— start of INFORMATION SHOWN —

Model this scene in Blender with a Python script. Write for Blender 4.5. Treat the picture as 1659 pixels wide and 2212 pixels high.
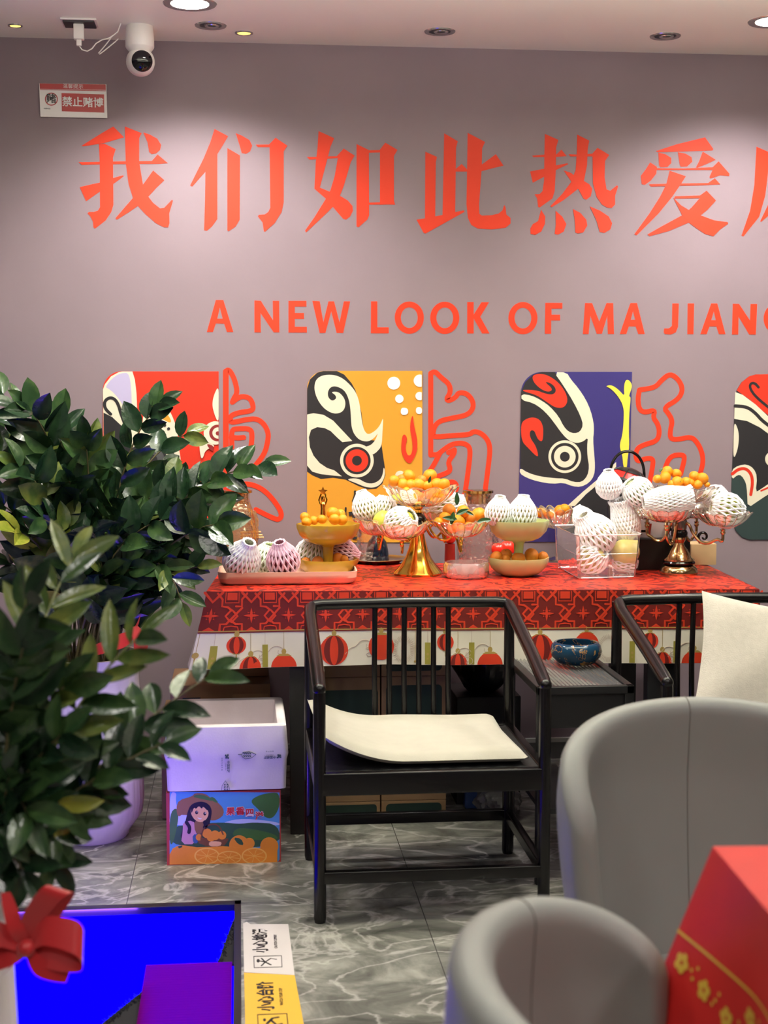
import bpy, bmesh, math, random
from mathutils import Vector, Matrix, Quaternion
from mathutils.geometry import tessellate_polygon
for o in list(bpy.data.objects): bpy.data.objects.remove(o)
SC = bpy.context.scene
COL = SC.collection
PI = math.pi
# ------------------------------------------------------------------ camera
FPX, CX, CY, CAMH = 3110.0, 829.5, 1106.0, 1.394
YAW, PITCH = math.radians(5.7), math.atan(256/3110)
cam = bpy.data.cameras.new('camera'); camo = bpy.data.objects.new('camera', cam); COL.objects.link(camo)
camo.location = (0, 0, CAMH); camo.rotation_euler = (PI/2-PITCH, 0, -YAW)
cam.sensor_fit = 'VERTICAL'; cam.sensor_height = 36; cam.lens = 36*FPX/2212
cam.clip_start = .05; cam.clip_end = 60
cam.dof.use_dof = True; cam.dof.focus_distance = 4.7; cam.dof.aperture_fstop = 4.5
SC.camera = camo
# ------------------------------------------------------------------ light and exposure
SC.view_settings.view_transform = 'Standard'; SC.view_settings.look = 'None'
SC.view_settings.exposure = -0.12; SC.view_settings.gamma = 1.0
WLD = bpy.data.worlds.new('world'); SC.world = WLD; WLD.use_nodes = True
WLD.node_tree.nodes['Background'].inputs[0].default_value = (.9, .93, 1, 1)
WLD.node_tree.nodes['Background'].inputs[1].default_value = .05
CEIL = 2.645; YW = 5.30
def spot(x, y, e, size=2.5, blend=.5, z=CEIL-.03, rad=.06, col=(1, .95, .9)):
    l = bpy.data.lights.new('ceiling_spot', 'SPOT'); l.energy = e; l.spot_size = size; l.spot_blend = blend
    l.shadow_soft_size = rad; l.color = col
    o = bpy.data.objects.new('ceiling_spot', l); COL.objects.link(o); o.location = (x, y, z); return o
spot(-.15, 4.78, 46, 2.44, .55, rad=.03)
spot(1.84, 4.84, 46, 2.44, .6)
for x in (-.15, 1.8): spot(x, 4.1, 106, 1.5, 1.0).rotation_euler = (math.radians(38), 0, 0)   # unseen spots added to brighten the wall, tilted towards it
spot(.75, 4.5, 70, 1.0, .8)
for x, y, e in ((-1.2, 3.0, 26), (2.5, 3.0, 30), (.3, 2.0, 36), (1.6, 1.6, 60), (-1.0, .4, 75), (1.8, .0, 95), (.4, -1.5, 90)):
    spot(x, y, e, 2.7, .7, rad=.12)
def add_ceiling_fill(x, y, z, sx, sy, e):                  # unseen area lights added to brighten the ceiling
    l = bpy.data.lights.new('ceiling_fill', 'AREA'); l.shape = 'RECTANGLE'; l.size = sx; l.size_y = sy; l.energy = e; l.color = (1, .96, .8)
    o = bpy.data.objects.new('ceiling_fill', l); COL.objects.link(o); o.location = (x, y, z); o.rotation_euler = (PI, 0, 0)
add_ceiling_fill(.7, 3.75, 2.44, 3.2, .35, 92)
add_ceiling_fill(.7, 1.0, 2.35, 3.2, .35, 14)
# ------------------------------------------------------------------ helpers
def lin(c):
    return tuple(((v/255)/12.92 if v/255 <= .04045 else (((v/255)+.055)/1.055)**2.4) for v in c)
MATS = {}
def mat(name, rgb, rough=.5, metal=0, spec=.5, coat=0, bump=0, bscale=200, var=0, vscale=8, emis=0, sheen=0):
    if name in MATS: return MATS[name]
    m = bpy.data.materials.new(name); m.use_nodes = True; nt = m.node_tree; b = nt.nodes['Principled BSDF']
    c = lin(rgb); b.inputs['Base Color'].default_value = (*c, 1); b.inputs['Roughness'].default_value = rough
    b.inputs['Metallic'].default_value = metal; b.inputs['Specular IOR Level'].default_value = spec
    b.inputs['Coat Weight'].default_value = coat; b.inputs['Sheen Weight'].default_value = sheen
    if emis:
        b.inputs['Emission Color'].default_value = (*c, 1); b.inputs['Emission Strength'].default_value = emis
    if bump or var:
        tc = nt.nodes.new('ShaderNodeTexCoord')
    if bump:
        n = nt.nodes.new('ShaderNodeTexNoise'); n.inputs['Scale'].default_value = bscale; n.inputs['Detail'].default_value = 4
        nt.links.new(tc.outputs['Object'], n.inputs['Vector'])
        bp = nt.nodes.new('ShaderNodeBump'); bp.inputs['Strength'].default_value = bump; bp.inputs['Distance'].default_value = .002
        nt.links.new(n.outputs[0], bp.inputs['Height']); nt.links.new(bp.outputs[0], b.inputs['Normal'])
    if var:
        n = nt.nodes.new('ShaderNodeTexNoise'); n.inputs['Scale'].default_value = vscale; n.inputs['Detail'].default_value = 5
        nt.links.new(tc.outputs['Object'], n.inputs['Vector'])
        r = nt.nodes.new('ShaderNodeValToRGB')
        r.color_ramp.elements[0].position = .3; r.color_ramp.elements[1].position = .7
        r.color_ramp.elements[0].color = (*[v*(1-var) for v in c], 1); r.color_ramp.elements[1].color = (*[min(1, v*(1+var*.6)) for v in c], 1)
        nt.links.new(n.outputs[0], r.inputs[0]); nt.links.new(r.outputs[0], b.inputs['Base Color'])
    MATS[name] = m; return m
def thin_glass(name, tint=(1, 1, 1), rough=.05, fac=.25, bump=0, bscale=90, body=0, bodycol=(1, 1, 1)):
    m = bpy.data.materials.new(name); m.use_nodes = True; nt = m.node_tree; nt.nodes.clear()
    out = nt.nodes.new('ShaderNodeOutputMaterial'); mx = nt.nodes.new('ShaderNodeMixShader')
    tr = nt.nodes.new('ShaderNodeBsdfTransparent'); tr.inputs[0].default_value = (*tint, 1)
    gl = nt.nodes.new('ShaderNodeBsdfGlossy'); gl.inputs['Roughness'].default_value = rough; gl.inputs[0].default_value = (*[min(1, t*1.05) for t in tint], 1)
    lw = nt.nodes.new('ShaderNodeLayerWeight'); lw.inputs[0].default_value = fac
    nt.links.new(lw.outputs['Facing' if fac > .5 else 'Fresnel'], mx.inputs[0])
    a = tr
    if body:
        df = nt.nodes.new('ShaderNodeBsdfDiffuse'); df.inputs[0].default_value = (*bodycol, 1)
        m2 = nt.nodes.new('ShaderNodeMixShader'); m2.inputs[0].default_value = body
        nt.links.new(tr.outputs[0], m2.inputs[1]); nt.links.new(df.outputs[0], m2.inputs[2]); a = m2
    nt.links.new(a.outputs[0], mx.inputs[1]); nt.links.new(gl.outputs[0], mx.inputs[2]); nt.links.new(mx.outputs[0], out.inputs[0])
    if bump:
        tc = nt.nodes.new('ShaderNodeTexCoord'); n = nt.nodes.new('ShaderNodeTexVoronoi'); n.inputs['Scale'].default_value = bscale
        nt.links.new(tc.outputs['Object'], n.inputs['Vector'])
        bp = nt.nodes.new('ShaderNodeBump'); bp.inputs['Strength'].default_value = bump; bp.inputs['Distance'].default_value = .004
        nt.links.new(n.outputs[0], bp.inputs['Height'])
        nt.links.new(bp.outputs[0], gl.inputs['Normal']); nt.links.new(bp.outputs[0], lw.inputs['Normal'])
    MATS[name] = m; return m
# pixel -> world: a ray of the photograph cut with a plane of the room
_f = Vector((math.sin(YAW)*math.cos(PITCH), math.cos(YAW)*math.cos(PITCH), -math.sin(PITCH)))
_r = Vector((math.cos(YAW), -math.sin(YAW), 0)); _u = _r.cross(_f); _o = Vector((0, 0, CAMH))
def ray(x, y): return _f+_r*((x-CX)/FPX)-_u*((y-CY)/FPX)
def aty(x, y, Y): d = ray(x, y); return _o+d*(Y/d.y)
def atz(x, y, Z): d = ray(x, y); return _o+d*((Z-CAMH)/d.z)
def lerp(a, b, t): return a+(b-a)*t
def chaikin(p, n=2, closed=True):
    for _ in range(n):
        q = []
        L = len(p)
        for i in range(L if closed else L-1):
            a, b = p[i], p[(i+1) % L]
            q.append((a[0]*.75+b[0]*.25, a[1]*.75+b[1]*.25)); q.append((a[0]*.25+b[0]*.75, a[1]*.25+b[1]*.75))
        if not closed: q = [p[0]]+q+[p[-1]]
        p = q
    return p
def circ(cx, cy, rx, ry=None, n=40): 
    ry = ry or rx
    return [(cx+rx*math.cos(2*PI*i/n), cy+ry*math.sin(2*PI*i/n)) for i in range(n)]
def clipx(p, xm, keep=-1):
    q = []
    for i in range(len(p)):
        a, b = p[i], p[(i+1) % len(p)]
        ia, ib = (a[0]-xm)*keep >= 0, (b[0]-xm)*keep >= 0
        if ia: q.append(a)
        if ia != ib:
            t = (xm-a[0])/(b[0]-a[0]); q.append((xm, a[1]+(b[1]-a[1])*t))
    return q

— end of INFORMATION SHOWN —

**WHAT TO PRODUCE:** Copy every line of the listing containing the string "scene".

**THE ANSWER:**
Model this scene in Blender with a Python script. Write for Blender 4.5. Treat the picture as 1659 pixels wide and 2212 pixels high.
SC = bpy.context.scene